Radical men may advocate certain freedoms for women when they overlap their own interest, but these are not true freedoms unless they spring out of the concept of male and female equality and confront the issue of male supremacy.

For example, men may want women to fight in the revolution because they need every able bodied person they can get. And they may need women to join the work force under a socialist economic system because they cannot afford, like capitalism, to have an unemployed (surplus) labor force not contributing work, being supported by the state. And men may therefore advocate state nurseries so that mothers are not kept from work.

But has the fundamental concept of women changed? Do these changes mean that men have renounced the old supremacy relationship, wherein women must always be defined in terms of her man? Has the basic domination changed? It is important to analyze the history of revolutions in terms of special interest groups. The American Revolution was a white male bourgeois revolution. The issue was being able to freely make a profit without England’s interference: the Declaration of Independence was specifically written to justify independence from England. It was a document which guaranteed rights neither to the blacks or to women. Crispus Attucks, one of the first black men to lose his life for the revolution, was fighting in a vicarious revolution – the white revolution. Betsy Ross sewing the flag was participating vicariously in a male revolution. The right gained were nor for her.

It is always true of an oppressed group that the mere fact of their existence means that to a certain extent they have accepted their inferior-colonial-secondary status.
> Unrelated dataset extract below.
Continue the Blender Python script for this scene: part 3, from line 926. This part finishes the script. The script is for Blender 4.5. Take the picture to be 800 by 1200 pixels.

Taught self-hatred, they identify instead with the oppressor. Thus such phenomenon as blacks bleaching their skin and straightening their hair, and women responding with horror at the thought of a woman president.

The economic revolution – i.e. change from capitalism to socialism – can also be viewed in terms of male interest. Under capitalism, the majority of men were exploited and controlled by a few men who held the wealth and power over their lives. By changing the economic structure to socialism, this particular economic exploitation was eradicated.

Women in the Soviet Union fought for and-supported the revolution. But whether out of genuine hope that non-domination and non-exploitation would be applied as liberally to them, or worse, out of a lack of even a minimum awareness that they themselves were important, the Soviet revolution remained a male power revolution, although many new benefits fell to women. The Soviet Union is still primarily male governed; women’s integration into the labor force meant simply that she transferred her auxiliary, service relationship with men into the area of work. Soviet women are teachers, doctors, assistants, food handlers. And when they come home from work they are expected to continue the submission role to men and do the housework, cooking and assume primary responsibility for the child-rearing.

It is important for radical women to learn from these events. The dominant/submissive relationship between men and women was not challenged. Not confronted. We were asked by them instead to equate our liberation with theirs ... to blame our inferior conditions on the economic structure rather than confront the obvious male interest in keeping women “in their place.” We never insisted upon as explicit a program for freeing women as the man had demanded for freeing himself from economic exploitation.

We never confronted men and demanded that unless they give up their domination over us, we would not fight for their revolution, work in their revolution. We never fought the primary cause, hoping instead that changing the secondary characteristics would win us freedom. And we ended up with a revolution that simply transferred male supremacy, paternalism and male power onto the new economy. A reformist revolution that only improved upon our privileges but did not change the basic structure causing our oppression.

A black revolutionary today would not be satisfied knowing only that the economic structure went from private to collective control; he would want to know about racism. And you would have to show him how white power and supremacy would be eliminated in that revolution before he would join you.

Until we make such similar demands, revolution will pass us by.